══ RECORDED INFORMATION ══

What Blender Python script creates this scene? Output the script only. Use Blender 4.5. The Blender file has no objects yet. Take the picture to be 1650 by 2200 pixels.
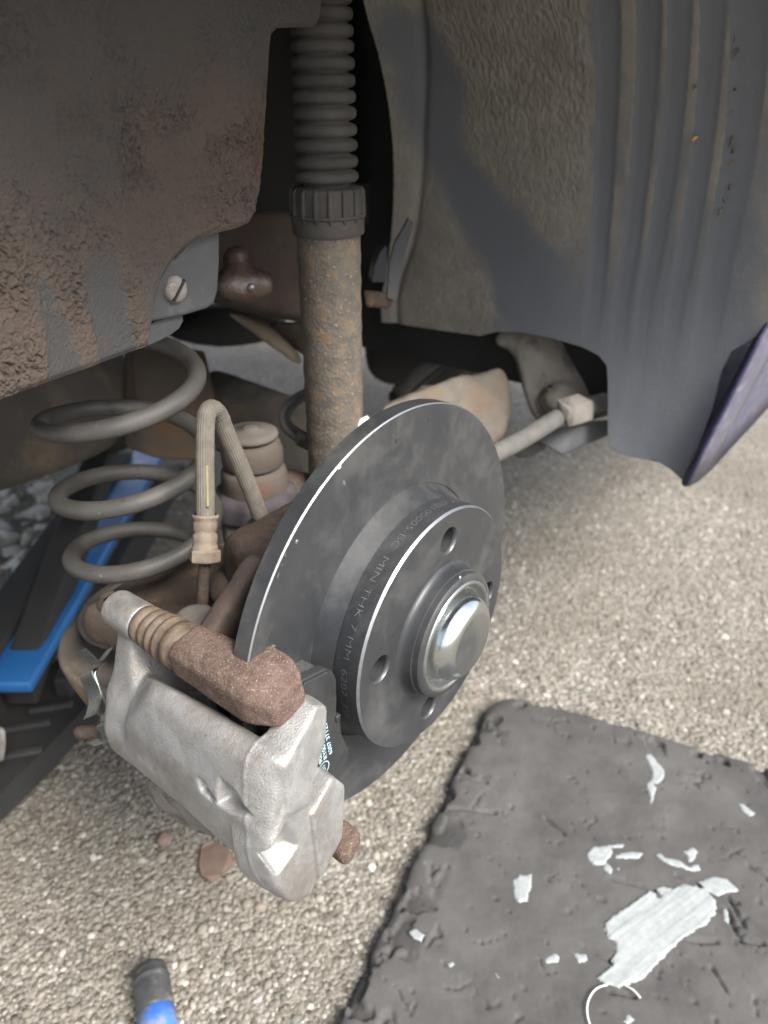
import bpy, bmesh, math, random
import numpy as np
from mathutils import Vector, Matrix
random.seed(7); RNG = np.random.default_rng(11)
scene = bpy.context.scene
COL = scene.collection

# ------------------------------------------------------------------ frames
TH = math.radians(37.168); PITCH = math.radians(29.077); FPX = 1649.7; HUBH = 0.36
AX = np.array([math.cos(TH), -math.sin(TH), 0.0])      # outward from the car
LX = np.array([math.sin(TH), math.cos(TH), 0.0])       # along the car
ZX = np.array([0.0, 0.0, 1.0])
HUB = np.array([0.0, 0.0, HUBH])
CAM = HUB - np.array([.0087, .3547, -.2613]) * (.1245 / .12)
FR = np.array([AX, LX, ZX])
CF = np.array([0, math.cos(PITCH), -math.sin(PITCH)]); CU = np.array([0, math.sin(PITCH), math.cos(PITCH)]); CR = np.array([1.0, 0, 0])
CC = FR @ (CAM - HUB)

# ------------------------------------------------------------------ camera, sky, sun, exposure
cam = bpy.data.cameras.new('camera'); camo = bpy.data.objects.new('camera', cam); COL.objects.link(camo)
camo.location = CAM; camo.rotation_euler = (math.pi / 2 - PITCH, 0, 0)
cam.sensor_fit = 'VERTICAL'; cam.sensor_height = 36.0; cam.lens = 36.0 * FPX / 2200
cam.clip_start = 0.01; cam.clip_end = 500
cam.dof.use_dof = True; cam.dof.focus_distance = 0.395; cam.dof.aperture_fstop = cam.lens / 3.6
scene.camera = camo

SUN_EL = math.radians(48); SUN_AZ = math.radians(136)   # azimuth: clockwise from +Y
world = bpy.data.worlds.new('World'); scene.world = world; world.use_nodes = True
nt = world.node_tree; nt.nodes.clear()
sky = nt.nodes.new('ShaderNodeTexSky'); sky.sky_type = 'NISHITA'; sky.sun_disc = False
sky.sun_elevation = SUN_EL; sky.sun_rotation = SUN_AZ; sky.dust_density = 3.0; sky.air_density = 1.0
hs = nt.nodes.new('ShaderNodeHueSaturation'); hs.inputs['Saturation'].default_value = 0.5
bg = nt.nodes.new('ShaderNodeBackground'); bg.inputs['Strength'].default_value = 0.135
wo = nt.nodes.new('ShaderNodeOutputWorld')
nt.links.new(sky.outputs[0], hs.inputs['Color']); nt.links.new(hs.outputs[0], bg.inputs[0]); nt.links.new(bg.outputs[0], wo.inputs[0])
sun = bpy.data.lights.new('sun', 'SUN'); sun.energy = 2.8; sun.angle = math.radians(26); sun.color = (1, .965, .91)
suno = bpy.data.objects.new('sun', sun); COL.objects.link(suno)
sd = Vector((math.sin(SUN_AZ) * math.cos(SUN_EL), math.cos(SUN_AZ) * math.cos(SUN_EL), math.sin(SUN_EL)))
suno.rotation_euler = sd.to_track_quat('Z', 'Y').to_euler(); suno.location = (2, -2, 4)
vs = scene.view_settings; vs.view_transform = 'Standard'; vs.look = 'None'; vs.gamma = 1; vs.exposure = 1.45
try: vs.use_curve_mapping = False
except Exception: pass

# ------------------------------------------------------------------ geometry helpers (car frame: a outward, l along, z up, hub = origin)
def W(p): return HUB + np.asarray(p, float) @ FR
def ray(x, y):
    d = CF + (x - 825) / FPX * CR - (y - 1100) / FPX * CU
    return FR @ d
def at(x, y, **k):
    d = ray(x, y); (key, v), = k.items()
    t = v if key == 'd' else (v - CC['alz'.index(key)]) / d['alz'.index(key)]
    return CC + d * t
GZ = -HUBH
def mesh(name, V, F, smooth=True):
    if isinstance(F, np.ndarray):
        me = bpy.data.meshes.new(name); V = np.asarray(V, np.float32); k = F.shape[1]; n = len(F); me.vertices.add(len(V)); me.vertices.foreach_set('co', V.ravel()); me.loops.add(n * k); me.loops.foreach_set('vertex_index', F.astype(np.int32).ravel())
        me.polygons.add(n); me.polygons.foreach_set('loop_start', np.arange(0, n * k, k, dtype=np.int32)); me.polygons.foreach_set('loop_total', np.full(n, k, np.int32)); me.update(calc_edges=True)
        if smooth: me.polygons.foreach_set('use_smooth', np.ones(n, bool))
        return me
    me = bpy.data.meshes.new(name); me.from_pydata([tuple(v) for v in V], [], [tuple(int(i) for i in f) for f in F]); me.update()
    if smooth: me.polygons.foreach_set('use_smooth', [True] * len(me.polygons))
    return me
ORIG = {}
def empty(name, p, label, cat, group=None):
    o = bpy.data.objects.new(name, None); COL.objects.link(o); o.location = W(p); o.empty_display_size = .02
    o['label'] = label; o['category'] = cat
    if group: o['group'] = group
    ORIG[o.name] = W(p); return o
def obj(name, V, F, mat, parent=None, smooth=True, car=True, angle=None):
    """V in car frame (or world when car=False)"""
    V = np.asarray(V, float)
    if car: V = HUB + V @ FR
    org = ORIG[parent.name] if parent is not None else np.zeros(3)
    o = bpy.data.objects.new(name, mesh(name, V - org, F, smooth)); COL.objects.link(o)
    if parent is not None: o.parent = parent
    ORIG[o.name] = org
    o.data.materials.append(mat)
    if angle is not None: sharp(o.data, angle)
    return o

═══

* **REQUIRED TASK**
Copy all the lines of data exactly as they appear, dropping any images.

* **PROBLEM SOLUTION**
What Blender Python script creates this scene? Output the script only. Use Blender 4.5. The Blender file has no objects yet. Take the picture to be 1650 by 2200 pixels.
import bpy, bmesh, math, random
import numpy as np
from mathutils import Vector, Matrix
random.seed(7); RNG = np.random.default_rng(11)
scene = bpy.context.scene
COL = scene.collection

# ------------------------------------------------------------------ frames
TH = math.radians(37.168); PITCH = math.radians(29.077); FPX = 1649.7; HUBH = 0.36
AX = np.array([math.cos(TH), -math.sin(TH), 0.0])      # outward from the car
LX = np.array([math.sin(TH), math.cos(TH), 0.0])       # along the car
ZX = np.array([0.0, 0.0, 1.0])
HUB = np.array([0.0, 0.0, HUBH])
CAM = HUB - np.array([.0087, .3547, -.2613]) * (.1245 / .12)
FR = np.array([AX, LX, ZX])
CF = np.array([0, math.cos(PITCH), -math.sin(PITCH)]); CU = np.array([0, math.sin(PITCH), math.cos(PITCH)]); CR = np.array([1.0, 0, 0])
CC = FR @ (CAM - HUB)

# ------------------------------------------------------------------ camera, sky, sun, exposure
cam = bpy.data.cameras.new('camera'); camo = bpy.data.objects.new('camera', cam); COL.objects.link(camo)
camo.location = CAM; camo.rotation_euler = (math.pi / 2 - PITCH, 0, 0)
cam.sensor_fit = 'VERTICAL'; cam.sensor_height = 36.0; cam.lens = 36.0 * FPX / 2200
cam.clip_start = 0.01; cam.clip_end = 500
cam.dof.use_dof = True; cam.dof.focus_distance = 0.395; cam.dof.aperture_fstop = cam.lens / 3.6
scene.camera = camo

SUN_EL = math.radians(48); SUN_AZ = math.radians(136)   # azimuth: clockwise from +Y
world = bpy.data.worlds.new('World'); scene.world = world; world.use_nodes = True
nt = world.node_tree; nt.nodes.clear()
sky = nt.nodes.new('ShaderNodeTexSky'); sky.sky_type = 'NISHITA'; sky.sun_disc = False
sky.sun_elevation = SUN_EL; sky.sun_rotation = SUN_AZ; sky.dust_density = 3.0; sky.air_density = 1.0
hs = nt.nodes.new('ShaderNodeHueSaturation'); hs.inputs['Saturation'].default_value = 0.5
bg = nt.nodes.new('ShaderNodeBackground'); bg.inputs['Strength'].default_value = 0.135
wo = nt.nodes.new('ShaderNodeOutputWorld')
nt.links.new(sky.outputs[0], hs.inputs['Color']); nt.links.new(hs.outputs[0], bg.inputs[0]); nt.links.new(bg.outputs[0], wo.inputs[0])
sun = bpy.data.lights.new('sun', 'SUN'); sun.energy = 2.8; sun.angle = math.radians(26); sun.color = (1, .965, .91)
suno = bpy.data.objects.new('sun', sun); COL.objects.link(suno)
sd = Vector((math.sin(SUN_AZ) * math.cos(SUN_EL), math.cos(SUN_AZ) * math.cos(SUN_EL), math.sin(SUN_EL)))
suno.rotation_euler = sd.to_track_quat('Z', 'Y').to_euler(); suno.location = (2, -2, 4)
vs = scene.view_settings; vs.view_transform = 'Standard'; vs.look = 'None'; vs.gamma = 1; vs.exposure = 1.45
try: vs.use_curve_mapping = False
except Exception: pass

# ------------------------------------------------------------------ geometry helpers (car frame: a outward, l along, z up, hub = origin)
def W(p): return HUB + np.asarray(p, float) @ FR
def ray(x, y):
    d = CF + (x - 825) / FPX * CR - (y - 1100) / FPX * CU
    return FR @ d
def at(x, y, **k):
    d = ray(x, y); (key, v), = k.items()
    t = v if key == 'd' else (v - CC['alz'.index(key)]) / d['alz'.index(key)]
    return CC + d * t
GZ = -HUBH
def mesh(name, V, F, smooth=True):
    if isinstance(F, np.ndarray):
        me = bpy.data.meshes.new(name); V = np.asarray(V, np.float32); k = F.shape[1]; n = len(F); me.vertices.add(len(V)); me.vertices.foreach_set('co', V.ravel()); me.loops.add(n * k); me.loops.foreach_set('vertex_index', F.astype(np.int32).ravel())
        me.polygons.add(n); me.polygons.foreach_set('loop_start', np.arange(0, n * k, k, dtype=np.int32)); me.polygons.foreach_set('loop_total', np.full(n, k, np.int32)); me.update(calc_edges=True)
        if smooth: me.polygons.foreach_set('use_smooth', np.ones(n, bool))
        return me
    me = bpy.data.meshes.new(name); me.from_pydata([tuple(v) for v in V], [], [tuple(int(i) for i in f) for f in F]); me.update()
    if smooth: me.polygons.foreach_set('use_smooth', [True] * len(me.polygons))
    return me
ORIG = {}
def empty(name, p, label, cat, group=None):
    o = bpy.data.objects.new(name, None); COL.objects.link(o); o.location = W(p); o.empty_display_size = .02
    o['label'] = label; o['category'] = cat
    if group: o['group'] = group
    ORIG[o.name] = W(p); return o
def obj(name, V, F, mat, parent=None, smooth=True, car=True, angle=None):
    """V in car frame (or world when car=False)"""
    V = np.asarray(V, float)
    if car: V = HUB + V @ FR
    org = ORIG[parent.name] if parent is not None else np.zeros(3)
    o = bpy.data.objects.new(name, mesh(name, V - org, F, smooth)); COL.objects.link(o)
    if parent is not None: o.parent = parent
    ORIG[o.name] = org
    o.data.materials.append(mat)
    if angle is not None: sharp(o.data, angle)
    return o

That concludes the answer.